After the Webinar: The Investigation and Prosecution of Vehicular Homicide Cases. Q&A with Dr. John Schultz

Webinar presenter Dr. John Schultz answered a number of your questions after his presentation, The Investigation and Prosecution of Vehicular Homicide Cases (Part 1).  Here are just a few of his responses.


Audience Question: What is the EDR or black box? If you could just touch on what that is? Do all cars have them? Is there anything special we should know about them? Such as maybe the Carroll Doctrine? 

John T. Schultz: Yep. EDR is electronic data recorder, and I had a whole section on it. I apologize, I didn’t get to it, but I’m going to include it in the forensics topic next time. But all cars do have it. The feds mandated that, probably I think everybody came online about 12 years ago. Some cars manufacturers had them prior too. All manufacturers are different. When you’re talking about the Carroll Doctrine, we try to give verbal consent from owners, victims. It’s really easy. But if you have a suspect, our kind of our default here, in this jurisdiction, as we go ahead and secure a warrant for getting that information. Just saves that intimidation factor is, per se. Asking someone to consent verbally, when you already know that they’re suspect. So, we just kind of fall back and just go ahead and secure a warrant for that. And that’s all we do for the manufacturers. All the manufacturers have a black box. And there’s a wealth of information, each one has different information in it as well. Tractor-trailers have what we call a box as well. So, we use that. In that case that I’ve talked about one of the damning things, in that case, was not only that video but 14 seconds before, the driver had never been on the throttle at a 100%. But that light when it changed from green to yellow, matched where he went 100% on the throttle. So, you take that video evidence along with the EDR, the black box, technology on that. And we were able to show that he had the intent to run that light. He was never going to stop and accelerated to season an 80,000-pound vehicle and you know it doesn’t accelerate like a car or stop like it.


Audience Question: So, following up to that in the concept of black boxes are those also on motorcycles and RVs? 
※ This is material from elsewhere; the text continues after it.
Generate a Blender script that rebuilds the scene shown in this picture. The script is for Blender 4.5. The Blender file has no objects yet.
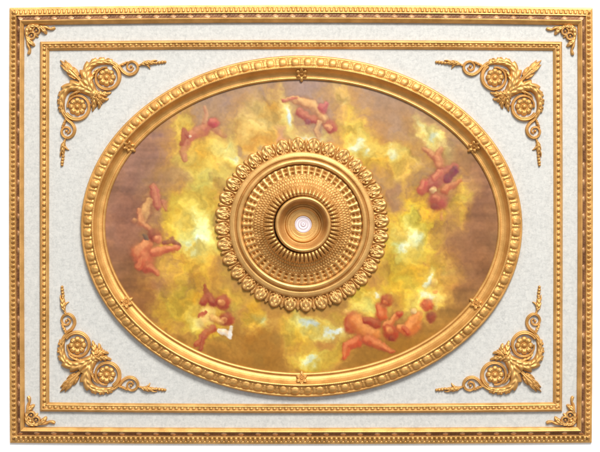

John T. Schultz: Not on motorcycles. I wish they were on motorcycles because we have a number of motorcycles. But in RVs these, you know, they’re going to be in recreational vehicles as well. So, I’ve not had to have to download an RV. But they would be there. The one we just did for a case on the alley. We had a person, recorded its speed at 124 miles an hour before impact. So, you know, so it’s a wealth of information and it helps tremendously with these cases.